Must feed them today.

13 Jun, 2014


He looks a very happy Stick, I feel sure he'll like the tomato food once he's tried it, I found that a very amusing tale....

13 Jun, 2014


Be careful. Check with the growers down in West Sussex
they have a website. Awful to lose your Blueberry.

14 Jun, 2014


What an amusing story, from another fan of "the stick".

14 Jun, 2014


Lovely! The stick is flourishing...just like you and OH's love! Lol! ;)

14 Jun, 2014


haha glad you have all warmed to The Stick and thank you for your votes of encouragement! He's my favourite. 5 years ago I would never have believed you if you'd said I would be harvesting blueberries from my garden!

I've been using all purpose plant food and include The Stick when I'm doing my rounds in the garden... usually about once a month.

Snoopdog - we have plenty of rain so that's easy. Do you think The Stick would prefer azalea feed to tomato feed?

Dianebulley - what do you use to feed your blueberries?

Mrs R has a gardener who comes every fortnight and from the looks of it he uses tomato feed on everything! There are no tomatoes though...!

15 Jun, 2014


I found tomato food very useful for anything in a pot, though the summer, but I guess Azalea food would be good, at least one a season.
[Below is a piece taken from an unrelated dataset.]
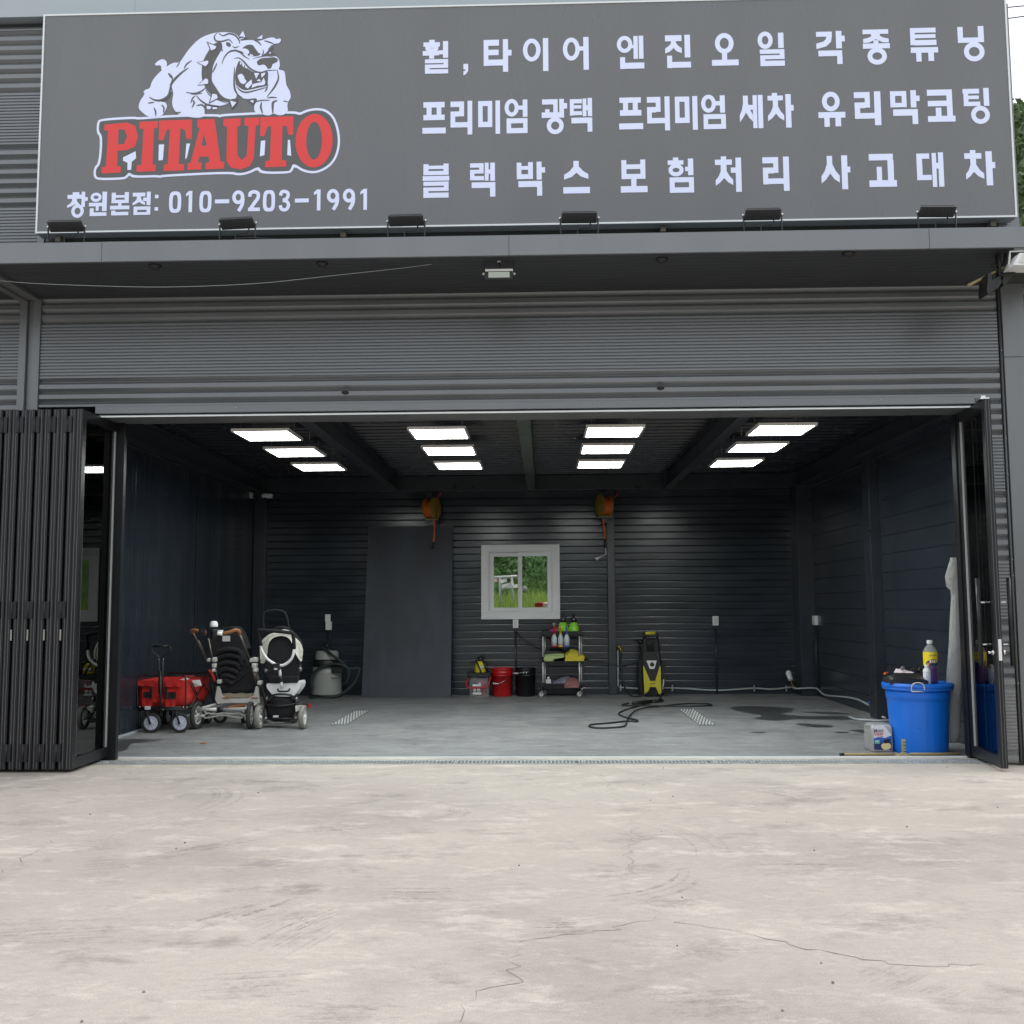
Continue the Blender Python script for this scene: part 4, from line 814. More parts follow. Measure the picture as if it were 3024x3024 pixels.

There's also a sequestrate of Iron and seaweed feed for acid lovers, which is very good, and mAxicrop seaweed feed is very good for encouraging root growth on everything too.

15 Jun, 2014


If he is producing fruit I think he is really a she in disguise!
I wish (s)he would give some tips on fruiting to our blueberry who has grown taller and wider than yours but only had three berries which fell off before they were quite ready for me to eat them. We haven't had it as long as you have though so perhaps next year will be better. I will try threatening it as that worked for a campanula that refused to flower until threatened with the compost heap!